Celtic Knots

Me giving Celtic knots a try was a perfect storm with several contributing factors…

  • I had been thinking I should work on calligraphy, so I flipped through a how-to book and read the last section on illuminating letters. I thought I should really give it a try – how neat! Knots are a major player when it comes to illuminating letters. As an example, this is from the Book of Kells (an illuminated manuscript in Latin – the four Gospels – circa 800):
  • I already did one Celtic knot detail on the P of Peebles on my current embroidery project. (Still working on that, if you’re wondering.
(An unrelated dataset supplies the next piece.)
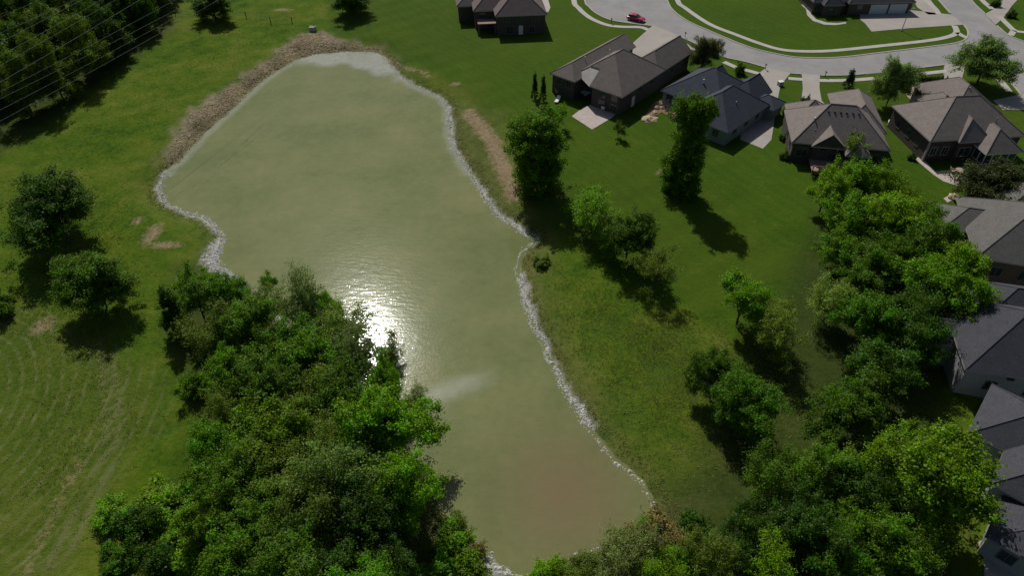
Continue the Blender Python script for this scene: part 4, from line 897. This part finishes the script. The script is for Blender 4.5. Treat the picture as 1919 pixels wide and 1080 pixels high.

I’m on the final e!)
  • I recently read three books by Stephen Lawhead – the first two in “The Song of Albion” trilogy, and the first book in “The Celtic Crusades” triology. All of them have heavy Celtic influences. I’ve read Scottish and Irish stories (fable style short stories) that give insight into Celtic mythology, and I find Lawhead’s books a much more enjoyable way to learn a little about that culture.

On to my first go at Celtic knotwork… I didn’t have any plain white paper, so you’ll have to ignore the blue lines.

The one in the bottom right corner is in-progress (so you can see the steps). Here’s the finished product (I think it’s my favorite):I didn’t use a ruler or compass, but I did make dots to keep reasonable spacing. I got the designs from a website. It was fun! Making the knots added necessary mental stimulation to the episode of Quantum Leap we were watching at the time (as well as giving my obsessive-compulsive desires a peaceful outlet). I’m sure this will work its way into a gift or art for my home eventually.

Interesting side note: As I was reading up on the history of Celtic knotwork, I found that the Christians (monks) who came to the region adopted and continued / furthered the use of the native art (knotwork) by illuminating the manuscripts they copied. Joe and I have talked a lot about Christianity interfacing with culture – specifically the artistic part of culture. It seems like this is an example of art being enhanced (instead of ignored or squelched) by Christians, which makes me curious all the more!